### TASK OBJECTIVE
Gather up the lines that contain "part".

### DATA BLOCK
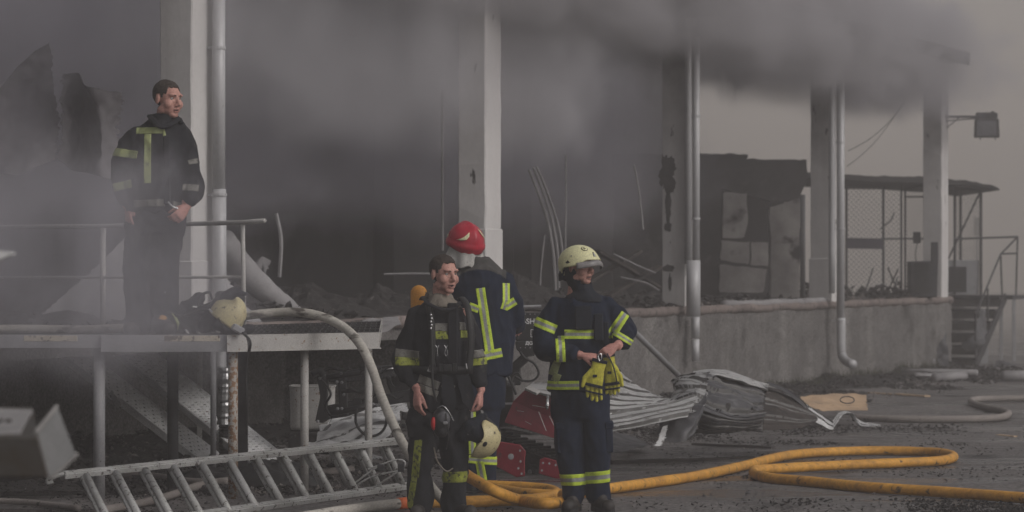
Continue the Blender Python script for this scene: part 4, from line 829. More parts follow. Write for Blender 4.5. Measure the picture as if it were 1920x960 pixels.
mb = MB(); q = P(-80, 480, 640); mb.beam(q, V((q.x, q.y, 0)), .04, .04, up=(0, 1, 0)); build('stand', mb, dm, tp)
# ================================================================ people
M['clothdirty'].name = 'sooty_turnout_cloth'
M['skin'] = mat('weathered_skin', (.46, .25, .205), (.38, .195, .16), (.14, .085, .07), rough=.55, scale=16, spots=.64, spot_scale=30, sharp=.2, bump=.1, bump_scale=300)
M['hand'] = mat('reddened_hand_skin', (.48, .24, .20), (.38, .18, .155), (.12, .07, .06), rough=.55, scale=30, spots=.66, bump=.15, bump_scale=300)
M['lips'] = mat('lips', (.34, .15, .13), rough=.5, bump=0); M['mouth'] = mat('open_mouth', (.03, .012, .012), rough=.6, bump=0)
M['stubble'] = mat('stubbled_skin', (.36, .205, .17), (.29, .165, .14), rough=.65, scale=30, bump=.2, bump_scale=400)
M['hair'] = mat('short_brown_hair', (.055, .042, .034), (.028, .021, .017), rough=.75, scale=30, bump=.8, bump_scale=260)
M['eye'] = mat('eye_white', (.45, .42, .40), rough=.3, bump=0); M['iris'] = mat('dark_iris', (.02, .015, .012), rough=.2, bump=0)
M['navy'] = mat('dark_navy_turnout_cloth', (.009, .015, .034), (.006, .010, .023), (.022, .028, .044), rough=.85, scale=5, spots=.68, spot_scale=12, sharp=.2, bump=.35, bump_scale=240, spec=.2)
M['yoke'] = mat('faded_grey_yoke_cloth', (.060, .058, .056), (.042, .041, .04), rough=.9, scale=6, bump=.3, bump_scale=220)
M['lime'] = mat('lime_reflective_tape', (.52, .66, .05), (.44, .56, .05), (.16, .17, .05), rough=.5, scale=12, spots=.68, spot_scale=20, bump=.05)
M['limedirty'] = mat('sooty_lime_tape', (.28, .31, .04), (.20, .22, .035), (.045, .045, .03), rough=.6, scale=14, spots=.52, spot_scale=38, sharp=.1, bump=.1)
M['limedull'] = mat('smoke_dulled_lime_tape', (.27, .30, .12), (.21, .24, .11), (.1, .1, .06), rough=.6, scale=10, spots=.62, spot_scale=20, sharp=.15, bump=.1)  # greying of the drifting smoke mixed into the tape colour
M['silver'] = mat('silver_reflective_tape', (.30, .31, .30), (.23, .24, .23), (.1, .1, .1), rough=.45, scale=12, spots=.68, bump=.05)
M['silverdirty'] = mat('sooty_silver_tape', (.17, .165, .15), (.12, .115, .10), (.05, .048, .04), rough=.6, scale=10, spots=.58, spot_scale=30, sharp=.1, bump=.15)
M['leather'] = mat('dirty_boot_leather', (.035, .03, .028), (.02, .018, .017), (.12, .09, .07), rough=.6, scale=9, spots=.62, spot_scale=18, sharp=.12, bump=.3)
M['hood'] = mat('tan_grey_hood_knit', (.20, .175, .145), (.15, .13, .11), rough=.95, scale=12, bump=.4, bump_scale=260)
M['helmcream'] = mat('luminous_cream_helmet', (.66, .64, .38), (.60, .58, .34), (.36, .33, .22), rough=.38, scale=5, spots=.70, spot_scale=12, sharp=.12, bump=.02)
M['helmdirty'] = mat('scuffed_cream_helmet', (.52, .46, .26), (.42, .36, .20), (.08, .065, .045), rough=.45, scale=6, spots=.60, spot_scale=24, sharp=.08, bump=.06)
M['helmred'] = mat('red_helmet_shell', (.42, .018, .04), (.33, .013, .03), (.12, .02, .03), rough=.3, scale=5, spots=.72, bump=.02)
M['cream'] = mat('cream_reflective_mark', (.75, .72, .45), rough=.4, bump=0)
M['cape'] = mat('silvery_neck_cape', (.50, .49, .47), (.42, .41, .39), (.2, .2, .19), rough=.45, metal=.25, scale=8, spots=.7, bump=.1)
M['visor'] = mat('grey_visor_band', (.22, .21, .21), rough=.3, bump=0)
M['tank'] = mat('orange_cylinder_paint', (.62, .28, .035), (.52, .22, .03), (.14, .08, .03), rough=.5, scale=8, spots=.64, spot_scale=16, bump=.05)
M['glovey'] = mat('yellow_glove_leather', (.50, .47, .05), (.40, .36, .045), (.12, .11, .04), rough=.7, scale=18, spots=.60, spot_scale=30, sharp=.12, bump=.2)

def remesh(mb, vox, smooth=4, fac=.5):
    me = bpy.data.meshes.new('tmp'); me.from_pydata(mb.v, [], mb.f); bm = bmesh.new(); bm.from_mesh(me); bmesh.ops.recalc_face_normals(bm, faces=bm.faces); bm.to_mesh(me); bm.free()
    o = bpy.data.objects.new('tmp', me); C.objects.link(o)
    r = o.modifiers.new('r', 'REMESH'); r.mode = 'VOXEL'; r.voxel_size = vox; r.adaptivity = 0
    if smooth: q = o.modifiers.new('s', 'SMOOTH'); q.iterations = smooth; q.factor = fac
    dg = bpy.context.evaluated_depsgraph_get(); dg.update(); ev = o.evaluated_get(dg); out = bpy.data.meshes.new_from_object(ev)
    bpy.data.objects.remove(o); bpy.data.meshes.remove(me); return out
def getco(me):
    a = np.empty(len(me.vertices) * 3, 'f'); me.vertices.foreach_get('co', a); return a.reshape(-1, 3)
def getno(me):
    a = np.empty(len(me.vertices) * 3, 'f'); me.vertices.foreach_get('normal', a); return a.reshape(-1, 3)
def setco(me, a): me.vertices.foreach_set('co', a.astype('f').ravel()); me.update()
def folds(me, amp, seed=0, freq=5.0, zst=.45):
    """cloth creases: ridged noise, longer along the limb than across it"""
    co_, no_ = getco(me), getno(me); out = co_.copy(); sd = V((seed, seed * 2.1, 0))
    for i in range(len(co_)):
        p = V(co_[i]); q = V((p.x * freq + .8 * p.z, p.y * freq, p.z * freq * zst - .9 * p.x)) + sd
        r1 = 1 - abs(noise.noise(q)) * 2.4; r2 = 1 - abs(noise.noise(q * 2.3 + V((3, 1, 7)))) * 2.4; r3 = noise.noise(p * 3.1 + sd)
        d = amp * (.55 * r1 + .35 * r2 + .5 * r3 - .35)
        out[i] += no_[i] * d
    setco(me, out)
def wobj(name, me, m, parent, smooth=True):
    """mesh in world coordinates -> child part"""
    b = wloc(parent); me.transform(Matrix.Translation(-b)); idx = [q.material_index for q in me.polygons]; me.materials.clear()
    for x in (m if isinstance(m, (list, tuple)) else [m]): me.materials.append(x)
    if len(me.materials) > 1: me.polygons.foreach_set('material_index', idx)
    if smooth: me.polygons.foreach_set('use_smooth', [True] * len(me.polygons))
    me.name = name; return link(name, me, parent)
class Fig:
    def __init__(s, name, label, base_px, sc_, z0=0):
        s.s = sc_; q = P(base_px, 500, sc_); s.base = V((q.x, q.y, z0)); s.o = thing('person', label, 'person', s.base); s.y = q.y
    def J(s, px, py, dy=0.): p = P(px, py, s.s); return V((p.x, s.y + dy, p.z))
    def ring(s, px, py, hw, hd, dy=0., yaw=0., tilt=0.):
        """hw,hd in metres"""
        a = V((math.cos(yaw), math.sin(yaw), tilt)); b = V((-math.sin(yaw), math.cos(yaw), 0)); return (s.J(px, py, dy), a * hw, b * hd)
def stripe(fig, me_w, p0, p1, w, par, front=True, mats=('lime', 'silver'), name='reflective_stripe', off=.004, pred=None, back=False, split=1 / 6.):
    """tape following the garment surface: cut from the world-space garment mesh between image-plane planes"""
    a, b = fig.J(*p0), fig.J(*p1); a.y = b.y = 0; d = (b - a).normalized(); n = V((-d.z, 0, d.x)); h = w / fig.s / 2
    bm = bmesh.new(); bm.from_mesh(me_w)
    cen = (a + b) / 2; L_ = (b - a).length
    kill = []
    for f in bm.faces:
        c = f.calc_center_median(); c2 = V((c.x, 0, c.z)) - a; t = c2.dot(d); k = c2.dot(n)
        if abs(k) > h + .02 or t < -.02 or t > L_ + .02: kill.append(f); continue
        if front and f.normal.y > .35: kill.append(f); continue
        if back and f.normal.y < -.2: kill.append(f); continue
        if pred and not pred(c): kill.append(f)
    bmesh.ops.delete(bm, geom=kill, context='FACES')
    def cut(pt, nn, clear): bmesh.ops.bisect_plane(bm, geom=bm.verts[:] + bm.edges[:] + bm.faces[:], dist=1e-5, plane_co=pt, plane_no=nn, clear_outer=clear)
    cut(a + n * h, n, True); cut(a - n * h, -n, True); cut(b, d, True); cut(a, -d, True)
    sp = h * (1 - split * 4) if len(mats) > 1 else 0
    if len(mats) > 1:
        sp = h * .36
        cut(a + n * sp, n, False); cut(a - n * sp, -n, False)
        for f in bm.faces:
            k = (f.calc_center_median() - a); k.y = 0
            f.material_index = 1 if abs(k.dot(n)) < sp else 0
    bm.normal_update()
    nm = {v: v.normal.copy() for v in bm.verts}
    for v in bm.verts: v.co += nm[v] * off
    # turned-down edge so that the tape has thickness
    be = [e for e in bm.edges if e.is_boundary]
    if be:
        r_ = bmesh.ops.extrude_edge_only(bm, edges=be)
        for v in [g for g in r_['geom'] if isinstance(g, bmesh.types.BMVert)]:
            near = v.link_edges; v.co -= (v.normal if v.normal.length > .5 else V((0, -1, 0))) * 0
            for e in near:
                ov = e.other_vert(v)
                if ov in nm and (ov.co - v.co).length < 1e-6: v.co = ov.co - nm[ov] * (off + .004)
    bmesh.ops.remove_doubles(bm, verts=bm.verts, dist=1e-5); bm.verts.index_update(); bm.faces.index_update(); bm.faces.ensure_lookup_table(); seen = set(); isl = []
    for f0 in bm.faces:
        if f0.index in seen: continue
        st_ = [f0]; seen.add(f0.index); cur = []
        while st_:
            q = st_.pop(); cur.append(q)
            for e in q.edges:
                for l in e.link_faces:
                    if l.index not in seen: seen.add(l.index); st_.append(l)
        isl.append(cur)
    for cur in isl:      # one tape piece, one part
        if sum(q.calc_area() for q in cur) < 4e-4: continue
        ids = {}; vs = []; fs = []
        for q in cur:
            for v in q.verts:
                if v.index not in ids: ids[v.index] = len(vs); vs.append(v.co.copy())
            fs.append([ids[v.index] for v in q.verts])
        me = bpy.data.meshes.new(name); me.from_pydata(vs, [], fs); me.polygons.foreach_set('material_index', [q.material_index for q in cur]); wobj(name, me, [M[x] for x in mats], par)
    bm.free()

def hand(mb, wr, d, pn, th, curl=(.3, .4, .3), size=1.0, spread=.004, thumb=(.5, .6), roots=None):
    """wr wrist, d finger direction, pn direction the palm faces, th side of the thumb"""
    d = V(d).normalized(); pn = V(pn); pn = (pn - d * pn.dot(d)).normalized(); t = V(th); t = (t - d * t.dot(d) - pn * t.dot(pn)).normalized(); k = size
    mb.loft([(wr - d * .03 * k, t * .024 * k, pn * .019 * k), (wr + d * .01 * k, t * .027 * k, pn * .018 * k), (wr + d * .045 * k, t * .039 * k, pn * .017 * k), (wr + d * .085 * k, t * .042 * k, pn * .014 * k), (wr + d * .098 * k, t * .038 * k, pn * .010 * k)], 14)
    for i, (of, L_, r) in enumerate(((.033, .072, .0098), (.0115, .082, .0102), (-.0105, .076, .0096), (-.031, .060, .0086))):
        p = wr + d * (.088 * k) + t * (of * k); dr = (d + t * (of * spread * 60)).normalized(); pts = [p - dr * .012]; a = 0; rs = [r * k * 1.05]
        pts.append(p); rs.append(r * k)
        for j, (fr, cu) in enumerate(zip((.44, .31, .25), curl)):
            a += cu * (1 + .12 * i); dd = (dr * math.cos(a) + pn * math.sin(a)).normalized(); p = p + dd * (L_ * fr * k); pts.append(p); rs.append(r * k * (.94 - .07 * j))
        mb.chain(pts, rs, 9)
    p = wr + d * .022 * k + t * .024 * k + pn * .006; a = thumb[0]; dd = (d * math.cos(a) + t * math.sin(a) + pn * .35).normalized(); p1 = p + dd * .04 * k; d2 = (d * math.cos(a * .35) + t * math.sin(a * .35) + pn * thumb[1]).normalized(); p2 = p1 + d2 * .03 * k; p3 = p2 + (d2 + pn * .2).normalized() * .024 * k
    mb.chain([p, p1, p2, p3], [.0145 * k, .0115 * k, .0105 * k, .0085 * k], 9)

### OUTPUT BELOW
Continue the Blender Python script for this scene: part 4, from line 829. More parts follow. Write for Blender 4.5. Measure the picture as if it were 1920x960 pixels.
    """mesh in world coordinates -> child part"""
    for cur in isl:      # one tape piece, one part